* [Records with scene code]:
↓↓↓
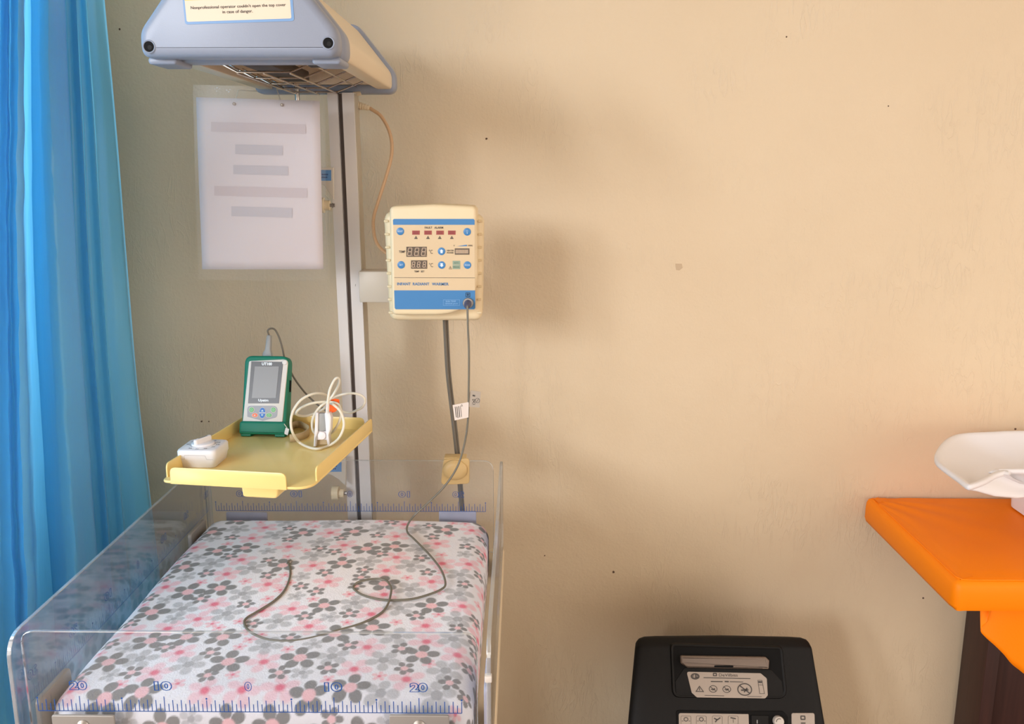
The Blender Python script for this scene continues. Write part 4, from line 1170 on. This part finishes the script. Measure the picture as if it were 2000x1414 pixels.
# hand strap folded behind its lower right corner
st0 = P(566, 838, Z=TZ + 0.012)
sp = [Vector((OC.x + hwid * 0.9, OC.y + 0.022, 0)), P(580, 830, Z=TZ + 0.006), P(597, 836, Z=TZ + 0.006), P(603, 842, Z=TZ + 0.006), P(596, 850, Z=TZ + 0.006), P(578, 856, Z=TZ + 0.006), P(566, 857, Z=TZ + 0.006)]
ring_ = spline([(p.x, p.y, 0) for p in sp], 5)
stp = MB(); rr = []
V = []; F = []
for p in ring_:
    V += [(p.x, p.y, TZ + 0.001), (p.x, p.y, TZ + 0.0135)]
for i in range(len(ring_) - 1): F.append((2 * i, 2 * i + 2, 2 * i + 3, 2 * i + 1))
stp.add(V, F)
so_ = stp.build('hand_strap', [M_STRAPIN], oxi, smooth=60, recalc=False)
md = so_.modifiers.new('thickness', 'SOLIDIFY'); md.thickness = 0.0016
MB().slab(circ(ring_[20].x, ring_[20].y, 0.001, 6), TZ + 0.002, TZ + 0.013).build('strap_buckle', M_BLACK, oxi)
tg = [(558, 835), (565, 838), (562, 850), (555, 847)]
Ft = front(OC.y - 0.006)
MB().slab(ccw([on(Ft, *p) for p in tg]), 0.0, 0.0005, Ft).build('strap_tag', M_WHITE, oxi, smooth=0)
MB().tube([P(555, 828, Y=OC.y - 0.004), P(558, 832, Y=OC.y - 0.005), P(561, 836, Y=OC.y - 0.0055)], 0.0006, 6).build('tag_thread', M_LGREY, oxi)

# finger clip sensor with coiled ivory cable
fcp = P(629, 873, Z=TZ); FY = fcp.y
clip = thing('finger_sensor', 'white finger clip sensor standing on the tray inside its coiled ivory cable', 'finger sensor', (fcp.x, FY, TZ))
tl2 = math.radians(9)
FM = frame((fcp.x, FY, TZ), (1, 0, 0), (0, math.sin(tl2), math.cos(tl2)))
fq = lambda x, y: on(FM, x, y)
for rail in ([(613.5, 872), (618, 871.5), (619.5, 853), (622, 843), (623, 806), (617.5, 804.5)], [(645.5, 868), (641, 869), (638.5, 856), (637.5, 843), (635, 806), (639, 804.5), (645, 805), (648, 815), (647, 838), (643.5, 848)]):
    MB().slab(round_poly([fq(*p) for p in rail], 0.001, 3), -0.012, 0.005, FM, bev=0.0015, back=0.0015).build('clip_rail', M_WHITE, clip)
MB().slab(ccw([fq(620, 807), fq(635.5, 807), fq(637, 841), fq(623, 842)]), -0.008, 0.0022, FM, bev=0.0008).build('grip_pad', M_GREY, clip)
MB().slab(ccw([fq(619.5, 842), fq(639.5, 842), fq(640, 859), fq(618.5, 859)]), -0.008, 0.001, FM, bev=0.0008).build('jaw_block', M_WHITE, clip)
u, v = fq(629.5, 850.5); MB().slab(circ(u, v, 0.0066, 24), 0.0, 0.0045, FM, bev=0.001).build('hinge_button', M_PINKW, clip)
MB().slab(ccw([fq(618, 858), fq(641, 858), fq(643, 868), fq(617, 869)]), -0.010, -0.004, FM).build('jaw_pad', M_STRAPIN, clip)
def Pp(l): return [P(x, y, Y=FY + dy) for x, y, dy in l]
loopA = [(639.5, 806, -0.004), (640.3, 784, -0.002), (644, 762, 0), (652, 744, 0.004), (658.5, 738, 0.008), (662.6, 742, 0.012), (660, 755, 0.016), (649.5, 773, 0.018), (640, 784, 0.014),
         (627, 793, 0.010), (614.5, 809, 0.012), (609.4, 827, 0.012), (613, 844, 0.016), (630, 851, 0.026), (648, 845, 0.026), (659, 831, 0.022), (666, 813, 0.02), (665, 799, 0.014), (658, 788, 0.012),
         (640, 785, 0.016), (618, 786, 0.010), (601, 790, 0.006), (586, 798, 0.004), (579, 806, 0.010), (583, 811, 0.022), (600, 812, 0.04), (630, 800, 0.05), (647, 780, 0.046), (663, 772, 0.05), (686, 768, 0.05), (705, 772, 0.052), (713, 782, 0.055), (708, 794.5, 0.06), (697, 801, 0.066), (684, 806, 0.072),
         (668, 803, 0.074), (650, 786, 0.06), (637, 772, 0.03), (622, 768, 0.012), (606, 771, 0.0), (587, 782, -0.008), (572.6, 802.4, -0.014), (568, 824, -0.017), (571.5, 845, -0.019)]
pts = Pp(loopA)
for (x, y) in ((584, 863.5), (603, 873.7), (622, 876.5), (643, 870)): pts.append(P(x, y, Z=TZ + 0.003 + (0.004 if x < 590 else 0)))
pts += Pp([(661, 856.7, -0.010), (671, 835, -0.006), (670, 816, -0.002), (663, 801, 0.0), (652, 791, 0.004), (646, 788, 0.008)])
MB().tube(spline(pts, 6), 0.0021, 8).build('cable', M_CABLE_W, clip)
MB().tube([P(639.4, 806, Y=FY - 0.004), P(640.2, 790, Y=FY - 0.002), P(641, 782, Y=FY - 0.001)], [0.0030, 0.0027, 0.0022], 10).build('strain_relief', M_LGREY, clip)
TGF = front(FY + 0.022)
otag = [(636, 792), (645, 781), (655, 778.5), (663, 780), (662.5, 796), (655, 804), (645, 807), (637, 803)]
MB().slab(round_poly([on(TGF, *p) for p in otag], 0.002, 3), 0.0, 0.0008, TGF).build('orange_tag', M_ORTAG, clip, smooth=0)
m = MB(); pa = [(649, 786), (652, 783), (655, 785.5), (654.5, 789), (652, 790)]
for i in range(4): m.line(on(TGF, *pa[i]), on(TGF, *pa[i + 1]), 0.0012, 0.0011, TGF)
m.build('tag_mark', M_BLACK, clip, smooth=0)

# ------------------------------------------------------------------ notice in a clear sleeve, hung from the hood
NY = 1.500
NF = front(NY); nq = lambda x, y: on(NF, x, y)
ncen = P(508, 540, Y=NY)
notice = thing('hanging_notice', 'white paper notice in a clear plastic sleeve tied below the heater hood', 'notice', (ncen.x, NY, ncen.z))
def sheet(pix, w, name, m, nu=14, nv=18, amp=0.0012, thick=0.0002):
    a, b_, c, d = [Vector(nq(*p)) for p in pix]            # TL TR BR BL
    rows = []
    for j in range(nv + 1):
        t = j / nv; r = []
        for i in range(nu + 1):
            s = i / nu
            p = a.lerp(b_, s).lerp(d.lerp(c, s), t)
            r.append((p.x, p.y, w + amp * math.sin(s * 5 + t * 3) * math.sin(t * 4 + s)))
        rows.append(r)
    V = [p for r in rows for p in r]; n = nu + 1; F = []
    for j in range(nv):
        for i in range(nu): F.append((j * n + i, j * n + i + 1, (j + 1) * n + i + 1, (j + 1) * n + i))
    o = MB().add(V, F, NF).build(name, m, notice, smooth=80)
    if thick:
        md = o.modifiers.new('thickness', 'SOLIDIFY'); md.thickness = thick
    return o
PIX = [(383, 190), (624, 197), (631.5, 526), (395, 526)]
paper = sheet(PIX, 0.0, 'paper', M_PAPER)
A4 = [Vector(nq(*p)) for p in PIX]
def paper_bar(x0, y0, x1, y1, m, name='printed_line'):
    V = []; n = 14
    for i in range(n + 1):
        for yy0, yy1 in ((y0, y1),):
            pass
    a, b_, c, d = nq(x0, y0), nq(x1, y0 + (x1 - x0) * 0.025), nq(x1, y1 + (x1 - x0) * 0.025), nq(x0, y1)
    vs = []
    for i in range(n + 1):
        s = i / n
        for p, q in ((a, b_), (d, c)):
            u, v = p[0] + (q[0] - p[0]) * s, p[1] + (q[1] - p[1]) * s
            # follow the sheet's gentle curl
            S = (u - A4[3].x) / (A4[2].x - A4[3].x); T = (A4[0].y - v) / (A4[0].y - A4[3].y)
            vs.append((u, v, 0.0009 + 0.0012 * math.sin(S * 5 + T * 3) * math.sin(T * 4 + S)))
    F = [(2 * i, 2 * i + 1, 2 * i + 3, 2 * i + 2) for i in range(n)]
    MB().add(vs, F, NF).build(name, m, paper, smooth=0)
for (x0, y0, x1, y1, m) in ((413, 238, 597, 257, M_FADEDP), (460, 282, 552, 301, M_FADEDB), (456, 322, 563, 340, M_FADEDB), (419, 363, 600, 382, M_FADEDP), (452, 403, 571, 422, M_FADEDB)):
    paper_bar(x0, y0, x1, y1, m)
sheet([(378, 166), (634, 172), (641, 548), (389, 546)], 0.0034, 'plastic_sleeve', M_SLEEVE, thick=0)
for (x, y, x2, y2) in ((458, 203, 465, 176), (551, 205, 540, 173)):
    u, v = nq(x, y)
    MB().slab(circ(u, v, 0.0026, 14), -0.0006, 0.0030, NF).build('punched_hole', M_HOLE, notice, smooth=0)
    e = P(x2, y2, Y=NY + 0.05)
    MB().tube([NF @ Vector((u, v, 0.0036)), P((x + x2) / 2, (y + y2) / 2, Y=NY + 0.02), e, Vector((e.x, HY1 - 0.01, hb + 0.004))], 0.0009, 6).build('tie_string', M_CLEARTIE, notice)
fl2 = MB()
for k in range(11):
    x = 424 + rnd_ if False else random.uniform(420, 452); y = random.uniform(172, 181); r = random.uniform(0.0004, 0.0014)
    u, v = nq(x, y); fl2.flat([(u + r * math.cos(t) * random.uniform(.5, 1.6), v + r * math.sin(t) * random.uniform(.4, .9)) for t in [i * 1.047 for i in range(6)]], 0.0048, NF)
fl2.build('tape_residue', M_WHITE, notice, smooth=0)

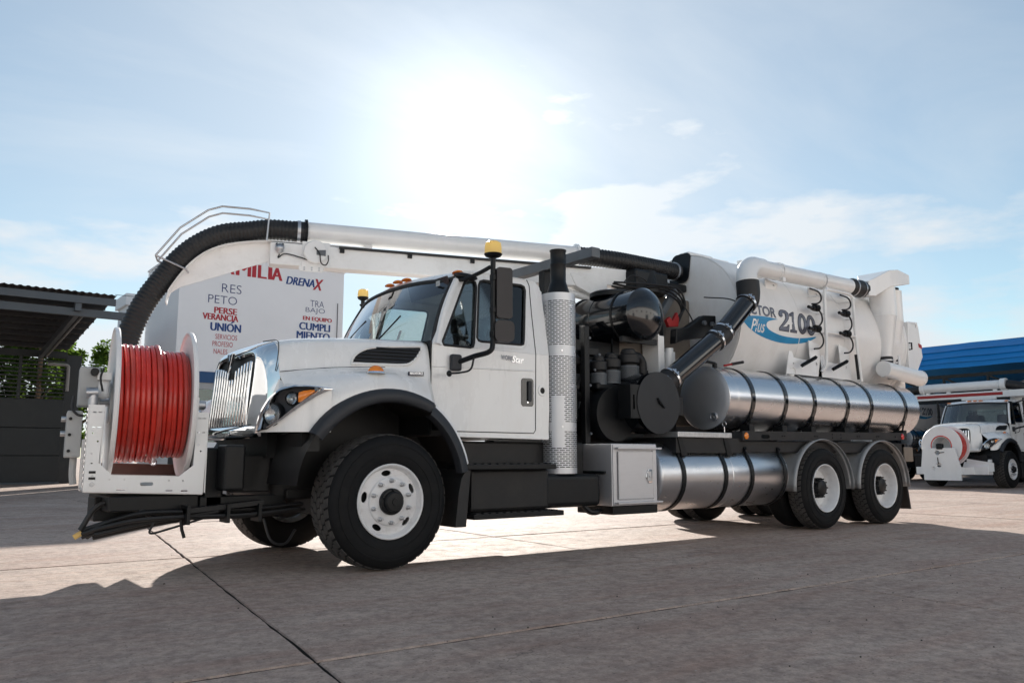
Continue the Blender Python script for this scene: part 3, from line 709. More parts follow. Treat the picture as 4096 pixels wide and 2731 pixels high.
↑↑↑
* [Work instructions]:
Write out nothing but the lines from the start of the data through the line with "MB().tube([P(555, 828, Y=OC.y". Leave out the pictures.

* [The reply]:
The Blender Python script for this scene continues. Write part 4, from line 1170 on. This part finishes the script. Measure the picture as if it were 2000x1414 pixels.
# hand strap folded behind its lower right corner
st0 = P(566, 838, Z=TZ + 0.012)
sp = [Vector((OC.x + hwid * 0.9, OC.y + 0.022, 0)), P(580, 830, Z=TZ + 0.006), P(597, 836, Z=TZ + 0.006), P(603, 842, Z=TZ + 0.006), P(596, 850, Z=TZ + 0.006), P(578, 856, Z=TZ + 0.006), P(566, 857, Z=TZ + 0.006)]
ring_ = spline([(p.x, p.y, 0) for p in sp], 5)
stp = MB(); rr = []
V = []; F = []
for p in ring_:
    V += [(p.x, p.y, TZ + 0.001), (p.x, p.y, TZ + 0.0135)]
for i in range(len(ring_) - 1): F.append((2 * i, 2 * i + 2, 2 * i + 3, 2 * i + 1))
stp.add(V, F)
so_ = stp.build('hand_strap', [M_STRAPIN], oxi, smooth=60, recalc=False)
md = so_.modifiers.new('thickness', 'SOLIDIFY'); md.thickness = 0.0016
MB().slab(circ(ring_[20].x, ring_[20].y, 0.001, 6), TZ + 0.002, TZ + 0.013).build('strap_buckle', M_BLACK, oxi)
tg = [(558, 835), (565, 838), (562, 850), (555, 847)]
Ft = front(OC.y - 0.006)
MB().slab(ccw([on(Ft, *p) for p in tg]), 0.0, 0.0005, Ft).build('strap_tag', M_WHITE, oxi, smooth=0)
MB().tube([P(555, 828, Y=OC.y - 0.004), P(558, 832, Y=OC.y - 0.005), P(561, 836, Y=OC.y - 0.0055)], 0.0006, 6).build('tag_thread', M_LGREY, oxi)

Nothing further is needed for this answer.